Doch während es die ausländischen Mächte damals nur mit einer Person zu tun hatten, gibt es heute zahlreiche Spieler auf der Bühne, die unterschiedliche Interessen und unterschiedliche Förderer haben. Unter der Macht und den Machtkämpfen der Warlords litt vor allem die Bevölkerung, während sie selbst ihre Familien ins Ausland brachten.

In diesem Chaos waren es die von arabischer Seite unterstützen islamischen Gerichtshöfe, die erstmals wieder für Sicherheit und Ordnung sorgten und deshalb von der kriegsmüden Bevölkerung als Retter begrüßt wurden. Menschen, die während dieser Zeit in Mogadischu lebten, erzählen, dass es dort seit langer Zeit wieder möglich war, auf die Straße zu gehen, ohne Angst haben zu müssen, an der nächsten Ecke überfallen oder erschossen zu werden.

Warum sind die Islamisten unbeliebt geworden?

Bevor die Islamisten in Mogadischu die Macht übernahmen, sind die Geschäfte in Mogadischu trotz der allgegenwärtigen Angst gut gelaufen. Während die Geschäftsleute die neue Sicherheit begrüßten und die islamischen Gerichtshöfe anfangs unterstützten, waren viele jedoch bald von ihnen enttäuscht, weil sie sich in ihre Geschäfte einmischten und bestimmten, was verkauft werden durfte und was nicht; so verboten sie u.a. Kinos und Musikstudios. Zudem hatten sie mit ihrer eingeengten Weltanschauung kein Verständnis für die Bedürfnisse der Bevölkerung und außerdem keine Ahnung von Verwaltung. Noch dazu waren die Islamisten ein Dorn im Auge der US-Regierung. Deshalb unterstützten sie den im Volk unpopulären Kriegverbrecher Abdullahi Yusuf, der 2004 in Nairobi zum Präsidenten gekürt wurde, und schickten äthiopische Soldaten nach Mogadischu, um seine Regierung zu schützen.
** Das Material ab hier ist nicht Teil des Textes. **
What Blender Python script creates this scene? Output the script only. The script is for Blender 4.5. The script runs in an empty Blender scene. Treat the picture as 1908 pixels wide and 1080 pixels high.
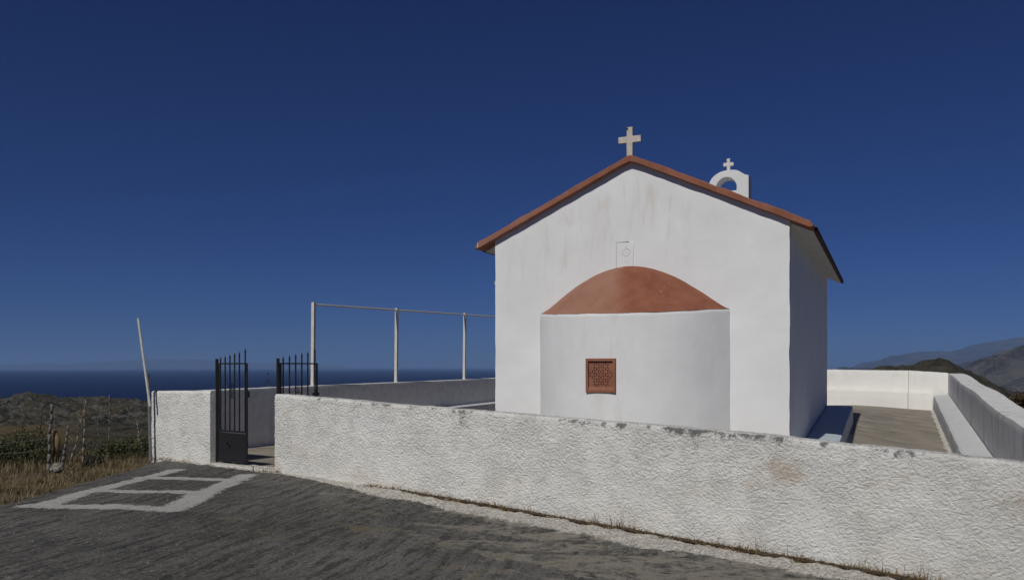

In den langen Jahren des Bürgerkriegs wurden zahlreiche Verbrechen verübt und das Volk musste viel Grausamkeit und Ungerechtigkeit erdulden. Bombenattentate und Selbstmordangriffe gibt es allerdings erst als die äthiopischen Streitkräfte in Somalia einmarschiert sind und die Menschen dadurch erzürnt haben. Vor dem Zusammenstoß zwischen äthiopischer Armee und Islamisten hat es zwar Krieg gegeben, aber trotz alledem war ein Leben in Mogadischu möglich. Der Handel hat funktioniert und die Menschen haben versucht, sich zu arrangieren, so gut es ging. Über das Meer wurden Güter aus aller Welt ins Land gebracht und mit der Zeit wurde die einst nur von bestimmten Bevölkerungsgruppen praktizierte Fischerei eine immer wichtigere Nahrungs- und Einkommensquelle für viele Menschen.

Offensichtlich ist es für die EU und die USA wichtiger, durch die somalischen Gewässer gefahrlos hin und her fahren zu können, als das Wohlergehen der Menschen dort. Da Somalia aber sämtliche staatlichen Formen verloren hat, ist das Land für alle Verbrecher und ferngesteuerten Kriegstreiber zugänglich, ob es äthiopische Militärs, Islamisten und jetzt die Seeräuber sind. „Ich wünsche mir, dass die Piraten verschwinden“, sagt Warsame, „doch wenn die Piraterie beseitigt wird, dürfen die somalischen Gewässer kein Niemandsland werden. Daher erwarte ich von den Industrieländern, die ihre Kriegschiffe an die Küsten vor Somalia schicken, dass sie nicht nur die Piraten verjagen, sondern auch die illegale Fischerei und Giftmüllentsorgung unterbinden, bis Somalia wieder in der Lage ist, selbst seine Ressourcen und Grenzen zu schützen“.

 

Anmerkung der Redaktion:

Nach neuesten Pressemeldungen haben die in Somalia stationierten äthiopischen Truppen mit dem Abzug begonnen, nachdem Präsident Abdullahi Yusuf am 29.12. von seinem Amt zurückgetreten ist. Wir hoffen, dass mit diesem Schritt eine friedlichere Entwicklung eingeleitet werden kann.